Netscape, Firefly, VeriSign, and 60 other vendors propose a global standard for safely sending user profile data across the Net.
As previously reported by CNET's NEWS.COM, late Friday, the companies today announced the Open Profiling Standard (OPS), an architecture intended to let Web sites collect surfers' private data--from their user name to their hobbies, with their consent, to build custom content or services.
Such a standard could allow Web sites to create information services that are tailored more closely to individual tastes. For example, an online bookseller could automatically generate a virtual bookshelf containing only mysteries.
Currently, Web sites use a variety of methods to collect Net users' data, including "cookies," a technology that keeps track of a user's activity on a site.
OPS would go a step beyond cookies, providing a method that would allow a surfer to store personal information on a PC hard drive, including the user's name, address, zip code, phone number, email address, age, marital status, interests, and passwords.
That will allow users to log on new sites without having to fill out cumbersome registration forms. Only sites that support the standard would be able to obtain the profile information from the user's computer.
The user can edit the encrypted profile on the hard drive.
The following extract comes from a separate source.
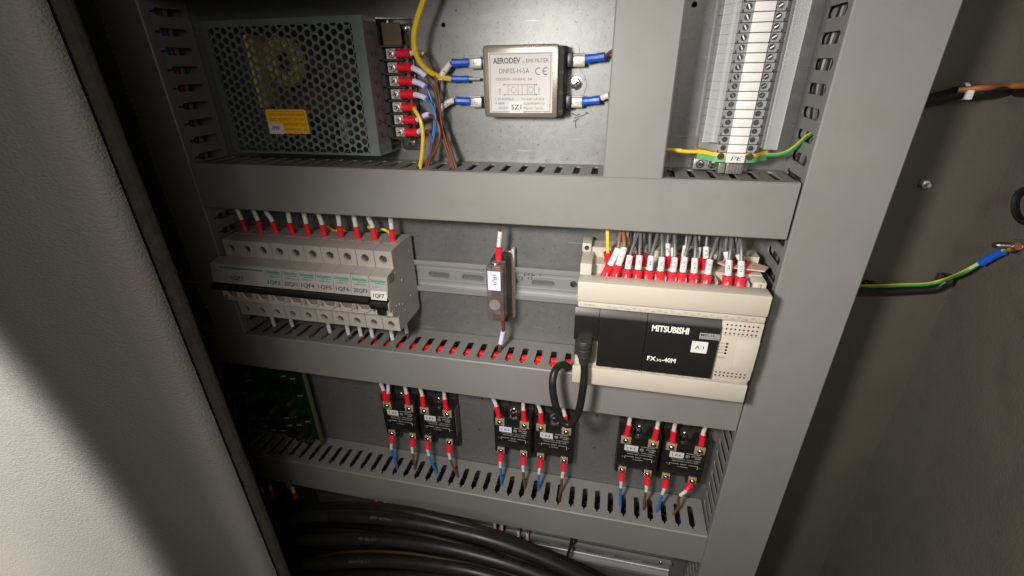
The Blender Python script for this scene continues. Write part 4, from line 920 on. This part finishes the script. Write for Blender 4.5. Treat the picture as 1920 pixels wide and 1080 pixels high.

While surfing, people can withhold information from certain Web sites and be notified as to what profile data a site is requesting, according to the proposal.
Later this week, Netscape will submit a draft of the proposed standard to the World Wide Web Consortium, which helps oversee the development of global standards for the Internet.
The profile standard is based on existing technologies, vCards, and digital certificates. vCards are electronic business cards that can be attached to email to easily exchange personal data. Digital certificates act as digital passports, providing proof of a user's identity.
More than 60 companies will support the standard, including Excite, Oracle, Lycos, Sun Microsystems, and Yahoo!.
Federal Trade Commissioner Christine Varney, the Information Technology Association of America, the Electronic Frontier Foundation, and eTRUST also endorsed the standard.